#### THE TASK:
Copy out exactly the lines from the start of the data to the line containing "R = math.radians". Include both.

#### SUPPLIED MATERIAL:

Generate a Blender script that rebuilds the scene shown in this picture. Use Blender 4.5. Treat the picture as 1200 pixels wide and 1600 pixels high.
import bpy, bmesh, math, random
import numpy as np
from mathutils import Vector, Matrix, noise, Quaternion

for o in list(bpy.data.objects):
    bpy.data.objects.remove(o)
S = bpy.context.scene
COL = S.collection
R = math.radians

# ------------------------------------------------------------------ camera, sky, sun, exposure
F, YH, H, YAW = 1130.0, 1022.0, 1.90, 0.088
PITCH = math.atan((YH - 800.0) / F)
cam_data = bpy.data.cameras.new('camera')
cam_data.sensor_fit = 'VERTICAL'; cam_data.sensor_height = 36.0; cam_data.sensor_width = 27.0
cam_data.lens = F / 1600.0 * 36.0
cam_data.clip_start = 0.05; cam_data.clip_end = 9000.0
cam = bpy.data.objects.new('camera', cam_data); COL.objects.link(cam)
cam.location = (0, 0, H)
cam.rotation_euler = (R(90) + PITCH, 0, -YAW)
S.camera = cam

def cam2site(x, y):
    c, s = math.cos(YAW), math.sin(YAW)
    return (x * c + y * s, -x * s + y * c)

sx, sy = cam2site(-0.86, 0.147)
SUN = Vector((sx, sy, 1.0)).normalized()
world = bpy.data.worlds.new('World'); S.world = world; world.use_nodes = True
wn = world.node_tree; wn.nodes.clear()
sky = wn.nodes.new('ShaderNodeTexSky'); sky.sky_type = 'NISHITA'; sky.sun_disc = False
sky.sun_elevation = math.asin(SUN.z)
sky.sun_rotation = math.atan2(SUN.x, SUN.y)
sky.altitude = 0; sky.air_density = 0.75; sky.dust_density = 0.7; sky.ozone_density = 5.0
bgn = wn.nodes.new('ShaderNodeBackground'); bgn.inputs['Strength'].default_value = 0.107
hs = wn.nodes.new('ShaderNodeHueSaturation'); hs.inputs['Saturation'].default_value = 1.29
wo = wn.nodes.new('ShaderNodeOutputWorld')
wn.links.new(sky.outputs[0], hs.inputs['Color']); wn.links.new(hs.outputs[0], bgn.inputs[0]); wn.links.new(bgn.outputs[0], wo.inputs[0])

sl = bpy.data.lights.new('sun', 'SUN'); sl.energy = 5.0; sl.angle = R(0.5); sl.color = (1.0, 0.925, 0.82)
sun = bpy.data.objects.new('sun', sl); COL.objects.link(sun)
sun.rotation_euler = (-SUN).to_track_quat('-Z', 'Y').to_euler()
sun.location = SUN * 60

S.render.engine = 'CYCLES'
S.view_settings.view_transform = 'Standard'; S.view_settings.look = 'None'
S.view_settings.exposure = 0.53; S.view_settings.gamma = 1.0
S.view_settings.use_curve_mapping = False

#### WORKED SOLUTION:
Generate a Blender script that rebuilds the scene shown in this picture. Use Blender 4.5. Treat the picture as 1200 pixels wide and 1600 pixels high.
import bpy, bmesh, math, random
import numpy as np
from mathutils import Vector, Matrix, noise, Quaternion

for o in list(bpy.data.objects):
    bpy.data.objects.remove(o)
S = bpy.context.scene
COL = S.collection
R = math.radians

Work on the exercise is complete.